Your credit score is not just a random number assigned to you. Rather, it is an indication of the degree of risk you represent as a borrower. The higher your credit score, the more likely you are to get approved for a loan or credit card, and the more likely you are to borrow at a more affordable rate.

Imagine applying for a mortgage and having good credit. A lender might reward you with a lower interest rate on that loan than they give someone with fair credit. The result? Reduced monthly mortgage payments for many years.

The highest number your FICO credit score can reach is 850, but for most, a score of 700 or higher is perfectly respectable. But what if your score is not at this level? If so, it’s worth doing what you can to stimulate it. And one easy move could be your ticket to a much higher number – without the hassle of breaking a sweat.

Check your credit report

There are different ways to boost your credit score, but some of them can be tricky and time-consuming. Paying off existing credit card balances, for example, will usually help your score increase. But to do this, you will have to somehow find the money to pay for these cards. This could mean working extra shifts at your job or selling your items to get your hands on more cash.

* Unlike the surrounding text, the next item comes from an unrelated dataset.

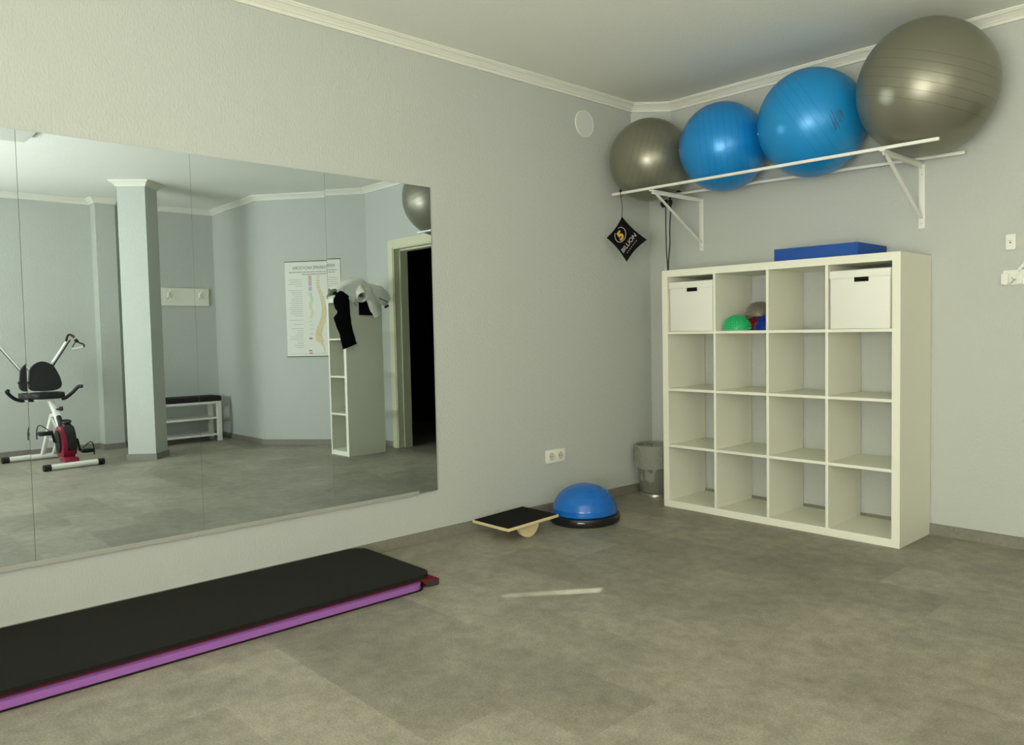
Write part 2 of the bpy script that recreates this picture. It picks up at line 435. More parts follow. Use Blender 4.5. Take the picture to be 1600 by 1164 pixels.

You can also boost your credit score by establishing a timely payment history with your bills. But again, this can take time. If you’re looking for faster results, there’s one simple thing to do: check your credit report.

Your credit report is a summary of your financial activity as it relates to credit and borrowing. Your credit report, for example, will not show your bank account balances, but it will be list your credit card and loan balances. It will also show how much of your total revolving credit you are using at one time and when you are paying your bills. And, it will give you a summary of your credit mix so you can see how much debt you have on installment loans that are considered the healthy kind to have, like a mortgage, versus less healthy revolving debt, like your credit card balances.

How could checking your credit report improve your score? If you spot a mistake that works against you, you’ll know how to fix it. This could result in a higher score quickly.

So imagine you check your credit report and it lists an outstanding debt that you never incurred. Maybe someone with a similar name is responsible for that debt, but it accidentally landed on your credit report instead.

If you are able to get the lender in question to confirm that you did not take out this loan and that you were not in arrears, you can present this information to the credit bureau that prepared your report. From there, you could have a higher credit score within weeks.

Be vigilant about your credit report

Even if you have a great credit score to start with, it’s still a good idea to check your credit report once every four months or so to make sure it doesn’t contain any errors or red flags. But if your goal is to boost your credit score, ridding your credit report of errors could be your ticket to quick results — and a world of more affordable borrowing options.